Many hemp extractors remove THC from CBD products to promote CBD’s nonintoxicating effects and to attract consumers who face THC drug tests.

The delta-8 THC boom changed that approach for some.

Throughout 2021, states and marijuana advocates derided delta-8 THC products as unsafe because they’re commonly created through chemical CBD conversion without regulatory oversight.

That got folks in the hemp space wondering: Why not simply concentrate and promote the delta-9 THC that occurs naturally in hemp extracts?

After all, a 5-gram gummy could contain 15 milligrams of hemp-derived delta-9 THC and still meet federal requirements of being a legal item with no more than 0.3% THC by dry weight.

At Cornbread Hemp, a CBD manufacturer in Louisville, Kentucky, executives saw the delta-8 THC trend as evidence that some consumers are looking for intoxication from hemp products and aren’t opposed to hemp-derived THC.

“It was always there if you looked at a COA (certificate of analysis), but it seemed like no one wanted to talk about it,” Cornbread Hemp co-founder Jim Higdon told MJBizDaily.

By 2021, his company moved the listing of THC in some of its tinctures, edibles and topicals to the front of the package, a response to the D-8 boom. Sales increased.

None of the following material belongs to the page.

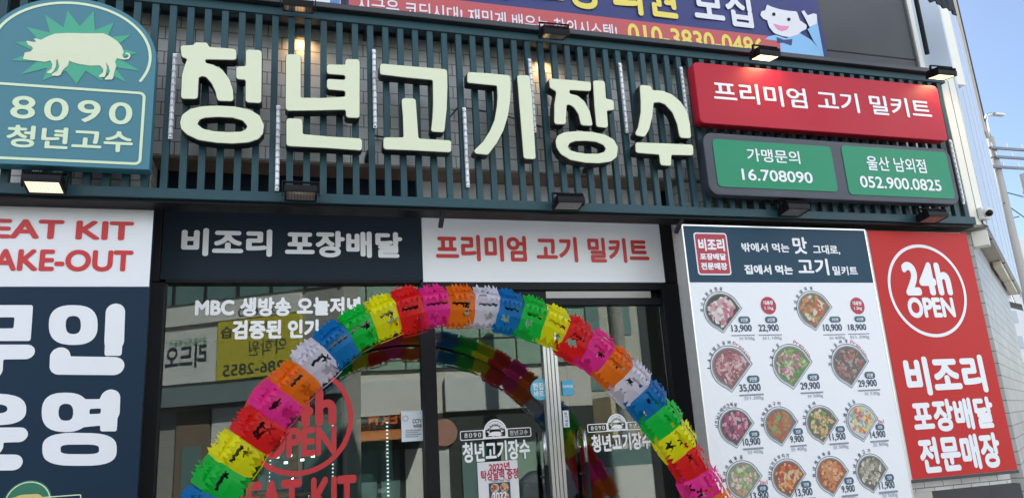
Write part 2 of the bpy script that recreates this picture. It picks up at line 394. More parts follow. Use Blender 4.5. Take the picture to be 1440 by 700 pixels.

“We looked at what was happening and thought, ‘If this D-8 is so popular, we’ve got naturally occurring D-9.’ But at the time, we weren’t being forward with our marketing of it. And so it just gave us the courage to get out front and be like, ‘This is what you’re looking for, and it’s natural and legal.'”

Cornbread Hemp wasn’t alone. Executives at Enjoy Hemp, a CBD manufacturer in Miami, had a similar reaction to the D-8 trend.

“As soon as delta-8 (THC) started getting a lot of attention, I started noticing that CBD sales started dropping,” Enjoy Hemp CEO Adam Levit said.

“It became clear that we need to move to the real cannabinoid that everybody’s looking for, the active ingredient in marijuana, delta-9 THC. We’re able to derive that from hemp, and it’s a lot more accessible for people.”

Unwelcome competition

Of course, the accessibility Levit mentioned isn’t embraced by many in the highly regulated marijuana space.

Many marijuana operators would love to sell products online and ship them across state lines, without the taxes and regulatory hoops commonly faced by people working with higher-THC versions of the same plant.

“It’s no surprise that full-strength cannabis operators feel competition now,” Higdon said.

“They thought, along with many other people, that there was a vast distinction between cannabis and hemp. And now they are coming to terms with the full understanding that hemp is cannabis.”

Fontes called the marijuana pushback understandable.

“The taxes that we see in the marijuana space are literally crushing the industry,” Fontes said, pointing to California as evidence that steep marijuana taxes are keeping illicit cannabis markets alive.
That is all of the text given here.